John 5:28-29 (New International Version)

28"Do not be amazed at this, for a time is coming when all who are in their graves will hear his voice 29and come out—those who have done good will rise to live, and those who have done evil will rise to be condemned.


And this is an amazing future or a horrific future – for there are two resurrections, not just for the righteous but also for those who will be condemned – to suffer forever in a place called the Lake of Fire. And this is why ultimately there are two destinations that everyone that you meet will find him or herself in.


5 – Is the Resurrection Your Hope?


So this brings us to our conclusion to ask the question of ourselves – is the resurrection your hope? The resurrection can only be your hope if you have entered into Christ through his blood shed for us. You have accepted his sacrifice in your place, you have risen to new life with him by the Power of the Holy Spirit and as part of his new covenant community live empowered by the same Holy Spirit – developing the fruit and operating in the gifts of the Holy Spirit. If this is true of you listen to Jesus words concerning you.

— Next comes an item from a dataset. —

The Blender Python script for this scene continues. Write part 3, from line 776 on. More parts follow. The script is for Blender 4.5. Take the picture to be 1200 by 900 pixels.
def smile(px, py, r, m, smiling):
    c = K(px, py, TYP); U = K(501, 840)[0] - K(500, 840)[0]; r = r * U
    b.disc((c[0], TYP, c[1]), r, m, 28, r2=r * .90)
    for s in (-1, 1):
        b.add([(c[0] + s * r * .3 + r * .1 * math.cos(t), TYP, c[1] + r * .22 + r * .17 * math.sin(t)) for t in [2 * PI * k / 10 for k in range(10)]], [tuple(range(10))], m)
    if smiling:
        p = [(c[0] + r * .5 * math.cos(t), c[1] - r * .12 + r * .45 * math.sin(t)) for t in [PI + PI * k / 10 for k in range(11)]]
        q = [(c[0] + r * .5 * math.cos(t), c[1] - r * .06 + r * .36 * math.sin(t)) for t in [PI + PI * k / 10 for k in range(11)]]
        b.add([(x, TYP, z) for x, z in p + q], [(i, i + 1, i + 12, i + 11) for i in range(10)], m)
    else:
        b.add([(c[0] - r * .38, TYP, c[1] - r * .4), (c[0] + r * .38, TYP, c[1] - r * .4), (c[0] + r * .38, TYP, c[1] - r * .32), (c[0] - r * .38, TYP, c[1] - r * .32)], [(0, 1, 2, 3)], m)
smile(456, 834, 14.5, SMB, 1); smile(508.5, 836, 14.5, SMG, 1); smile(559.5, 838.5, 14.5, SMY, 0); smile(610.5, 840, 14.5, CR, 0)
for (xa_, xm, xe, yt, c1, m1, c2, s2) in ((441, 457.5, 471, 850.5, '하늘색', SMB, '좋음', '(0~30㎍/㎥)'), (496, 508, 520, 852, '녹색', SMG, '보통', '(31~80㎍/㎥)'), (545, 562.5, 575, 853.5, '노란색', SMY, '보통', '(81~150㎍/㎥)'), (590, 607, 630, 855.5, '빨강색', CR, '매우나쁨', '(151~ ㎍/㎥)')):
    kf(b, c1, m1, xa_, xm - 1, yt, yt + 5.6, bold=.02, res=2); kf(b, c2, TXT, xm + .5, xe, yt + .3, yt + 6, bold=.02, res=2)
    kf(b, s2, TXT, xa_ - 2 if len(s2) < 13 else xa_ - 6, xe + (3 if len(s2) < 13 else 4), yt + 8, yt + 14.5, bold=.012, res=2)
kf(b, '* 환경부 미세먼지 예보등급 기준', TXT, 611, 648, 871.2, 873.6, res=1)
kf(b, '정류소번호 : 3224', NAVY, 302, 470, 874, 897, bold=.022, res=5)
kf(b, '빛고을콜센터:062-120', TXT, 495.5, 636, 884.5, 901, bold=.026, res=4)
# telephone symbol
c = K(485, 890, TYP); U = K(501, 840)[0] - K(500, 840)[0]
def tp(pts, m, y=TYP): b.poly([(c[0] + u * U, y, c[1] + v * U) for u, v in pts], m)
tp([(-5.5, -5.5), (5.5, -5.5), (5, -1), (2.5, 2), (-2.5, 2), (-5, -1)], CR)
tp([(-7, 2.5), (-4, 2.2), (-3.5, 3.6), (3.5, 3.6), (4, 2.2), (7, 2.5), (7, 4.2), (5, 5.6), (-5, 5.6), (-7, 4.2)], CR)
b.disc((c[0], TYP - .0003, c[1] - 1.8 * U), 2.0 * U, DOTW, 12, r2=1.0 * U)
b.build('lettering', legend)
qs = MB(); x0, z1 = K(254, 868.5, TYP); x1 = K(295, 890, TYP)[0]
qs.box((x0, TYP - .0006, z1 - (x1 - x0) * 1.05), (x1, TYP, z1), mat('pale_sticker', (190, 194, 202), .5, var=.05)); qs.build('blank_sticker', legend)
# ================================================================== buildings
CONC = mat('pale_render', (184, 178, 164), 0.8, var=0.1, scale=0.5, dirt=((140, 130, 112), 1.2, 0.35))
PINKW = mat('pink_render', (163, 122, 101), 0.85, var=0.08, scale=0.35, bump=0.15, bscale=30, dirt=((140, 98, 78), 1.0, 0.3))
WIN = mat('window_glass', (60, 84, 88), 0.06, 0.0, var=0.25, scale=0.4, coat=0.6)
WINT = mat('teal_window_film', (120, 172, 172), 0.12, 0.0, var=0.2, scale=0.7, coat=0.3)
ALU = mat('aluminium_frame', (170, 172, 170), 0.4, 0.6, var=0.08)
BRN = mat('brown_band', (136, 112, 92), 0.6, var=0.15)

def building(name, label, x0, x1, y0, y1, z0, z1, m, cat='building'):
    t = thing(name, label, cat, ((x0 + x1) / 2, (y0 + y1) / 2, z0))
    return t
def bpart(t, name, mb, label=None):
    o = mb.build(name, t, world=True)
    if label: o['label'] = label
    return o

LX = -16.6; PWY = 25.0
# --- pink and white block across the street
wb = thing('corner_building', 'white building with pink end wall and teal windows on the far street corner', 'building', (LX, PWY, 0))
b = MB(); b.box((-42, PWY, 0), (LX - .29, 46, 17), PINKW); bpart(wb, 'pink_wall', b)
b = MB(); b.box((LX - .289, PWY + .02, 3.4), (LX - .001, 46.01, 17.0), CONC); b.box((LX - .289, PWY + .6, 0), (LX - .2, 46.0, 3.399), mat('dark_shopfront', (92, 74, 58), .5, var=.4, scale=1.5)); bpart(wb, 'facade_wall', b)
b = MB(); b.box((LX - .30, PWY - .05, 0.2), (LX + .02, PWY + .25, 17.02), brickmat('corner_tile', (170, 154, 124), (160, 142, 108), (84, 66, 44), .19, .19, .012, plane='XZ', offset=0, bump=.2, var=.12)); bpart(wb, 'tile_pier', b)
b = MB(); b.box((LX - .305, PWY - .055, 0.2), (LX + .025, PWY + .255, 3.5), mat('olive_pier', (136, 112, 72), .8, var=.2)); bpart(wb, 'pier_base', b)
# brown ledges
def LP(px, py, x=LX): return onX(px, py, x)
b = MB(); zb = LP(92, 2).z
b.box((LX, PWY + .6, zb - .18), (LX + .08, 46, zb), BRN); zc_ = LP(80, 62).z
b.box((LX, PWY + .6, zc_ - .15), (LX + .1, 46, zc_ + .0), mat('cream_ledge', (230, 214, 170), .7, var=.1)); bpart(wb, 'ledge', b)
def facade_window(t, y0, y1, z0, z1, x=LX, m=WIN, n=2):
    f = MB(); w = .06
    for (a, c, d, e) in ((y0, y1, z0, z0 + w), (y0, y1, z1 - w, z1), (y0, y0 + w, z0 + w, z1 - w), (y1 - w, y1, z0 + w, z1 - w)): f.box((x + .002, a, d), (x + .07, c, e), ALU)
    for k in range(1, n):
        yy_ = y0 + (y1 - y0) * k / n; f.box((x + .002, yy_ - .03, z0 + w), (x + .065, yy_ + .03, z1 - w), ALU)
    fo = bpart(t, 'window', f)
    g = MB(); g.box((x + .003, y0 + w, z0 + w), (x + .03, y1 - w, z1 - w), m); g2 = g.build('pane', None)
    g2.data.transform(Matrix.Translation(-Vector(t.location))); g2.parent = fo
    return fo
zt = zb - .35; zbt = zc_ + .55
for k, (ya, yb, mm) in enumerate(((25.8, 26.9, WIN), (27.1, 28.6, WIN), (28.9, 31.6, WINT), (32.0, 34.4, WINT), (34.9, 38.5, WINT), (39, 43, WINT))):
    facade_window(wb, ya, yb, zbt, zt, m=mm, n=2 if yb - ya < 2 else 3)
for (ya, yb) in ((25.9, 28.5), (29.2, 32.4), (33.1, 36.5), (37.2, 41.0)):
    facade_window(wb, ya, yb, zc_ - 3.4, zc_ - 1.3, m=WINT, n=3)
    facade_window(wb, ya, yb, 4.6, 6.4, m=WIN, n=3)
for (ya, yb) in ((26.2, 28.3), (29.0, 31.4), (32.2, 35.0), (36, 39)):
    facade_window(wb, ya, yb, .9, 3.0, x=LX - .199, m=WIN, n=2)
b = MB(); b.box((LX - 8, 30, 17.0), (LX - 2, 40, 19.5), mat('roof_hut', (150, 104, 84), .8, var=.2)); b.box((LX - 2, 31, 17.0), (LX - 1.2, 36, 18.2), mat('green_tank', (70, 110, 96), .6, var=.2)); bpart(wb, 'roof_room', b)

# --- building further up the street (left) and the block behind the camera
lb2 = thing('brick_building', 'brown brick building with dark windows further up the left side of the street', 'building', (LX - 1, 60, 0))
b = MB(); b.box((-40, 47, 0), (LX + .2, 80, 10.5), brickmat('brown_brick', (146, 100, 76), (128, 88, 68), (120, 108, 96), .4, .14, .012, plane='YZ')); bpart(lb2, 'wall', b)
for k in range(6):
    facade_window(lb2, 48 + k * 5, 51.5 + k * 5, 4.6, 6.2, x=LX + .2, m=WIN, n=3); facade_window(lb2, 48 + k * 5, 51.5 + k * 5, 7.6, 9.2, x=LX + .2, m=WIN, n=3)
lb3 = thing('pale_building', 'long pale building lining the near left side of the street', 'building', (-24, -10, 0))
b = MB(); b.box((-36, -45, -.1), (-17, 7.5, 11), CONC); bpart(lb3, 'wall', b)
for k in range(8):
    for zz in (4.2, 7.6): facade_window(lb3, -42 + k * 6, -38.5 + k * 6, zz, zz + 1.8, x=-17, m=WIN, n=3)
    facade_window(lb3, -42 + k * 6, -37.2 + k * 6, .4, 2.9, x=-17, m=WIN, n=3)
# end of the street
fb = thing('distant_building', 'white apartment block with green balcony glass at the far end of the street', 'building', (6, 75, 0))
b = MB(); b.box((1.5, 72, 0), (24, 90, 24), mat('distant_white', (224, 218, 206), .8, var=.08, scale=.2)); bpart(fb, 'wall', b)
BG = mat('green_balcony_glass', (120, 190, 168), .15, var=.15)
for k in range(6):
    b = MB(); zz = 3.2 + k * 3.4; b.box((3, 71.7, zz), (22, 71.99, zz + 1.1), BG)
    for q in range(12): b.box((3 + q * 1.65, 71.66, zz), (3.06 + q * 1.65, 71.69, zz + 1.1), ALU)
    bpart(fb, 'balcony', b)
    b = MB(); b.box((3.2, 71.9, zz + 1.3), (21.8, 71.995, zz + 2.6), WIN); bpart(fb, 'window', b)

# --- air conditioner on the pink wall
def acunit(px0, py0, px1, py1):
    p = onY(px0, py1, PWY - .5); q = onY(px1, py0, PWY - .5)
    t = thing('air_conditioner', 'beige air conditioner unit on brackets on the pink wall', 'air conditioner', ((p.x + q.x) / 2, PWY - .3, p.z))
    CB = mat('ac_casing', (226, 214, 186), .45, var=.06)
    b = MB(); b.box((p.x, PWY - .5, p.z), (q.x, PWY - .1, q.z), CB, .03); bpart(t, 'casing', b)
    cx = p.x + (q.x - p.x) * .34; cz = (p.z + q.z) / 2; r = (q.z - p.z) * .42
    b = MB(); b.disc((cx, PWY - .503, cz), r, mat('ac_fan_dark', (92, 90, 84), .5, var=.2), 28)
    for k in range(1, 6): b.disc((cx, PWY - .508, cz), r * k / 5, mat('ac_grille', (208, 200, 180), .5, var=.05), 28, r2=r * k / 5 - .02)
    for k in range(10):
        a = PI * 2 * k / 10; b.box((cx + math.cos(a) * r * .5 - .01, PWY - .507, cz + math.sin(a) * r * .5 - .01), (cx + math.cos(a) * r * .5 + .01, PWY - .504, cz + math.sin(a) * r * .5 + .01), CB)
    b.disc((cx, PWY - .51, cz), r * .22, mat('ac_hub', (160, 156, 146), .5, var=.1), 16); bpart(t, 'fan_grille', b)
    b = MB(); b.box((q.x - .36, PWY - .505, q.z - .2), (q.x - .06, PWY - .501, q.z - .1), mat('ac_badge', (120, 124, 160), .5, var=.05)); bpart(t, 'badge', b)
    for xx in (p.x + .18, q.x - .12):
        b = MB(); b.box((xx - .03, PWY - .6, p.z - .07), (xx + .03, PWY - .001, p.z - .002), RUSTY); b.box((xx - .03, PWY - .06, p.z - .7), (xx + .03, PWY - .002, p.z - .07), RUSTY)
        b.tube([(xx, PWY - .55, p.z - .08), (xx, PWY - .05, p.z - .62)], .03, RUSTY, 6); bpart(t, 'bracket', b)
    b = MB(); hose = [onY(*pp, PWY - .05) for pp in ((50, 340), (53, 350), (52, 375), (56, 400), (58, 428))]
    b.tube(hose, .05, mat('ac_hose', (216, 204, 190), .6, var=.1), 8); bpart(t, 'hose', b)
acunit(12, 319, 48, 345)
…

John 6:39-40 (New International Version)

39And this is the will of him who sent me, that I shall lose none of all that he has given me, but raise them up at the last day. 40For my Father's will is that everyone who looks to the Son and believes in him shall have eternal life, and I will raise him up at the last day."


If it is not true I pray that you start on this journey. That the Hope in Jesus and in the final Resurrection of the Dead may be your hope is my prayer.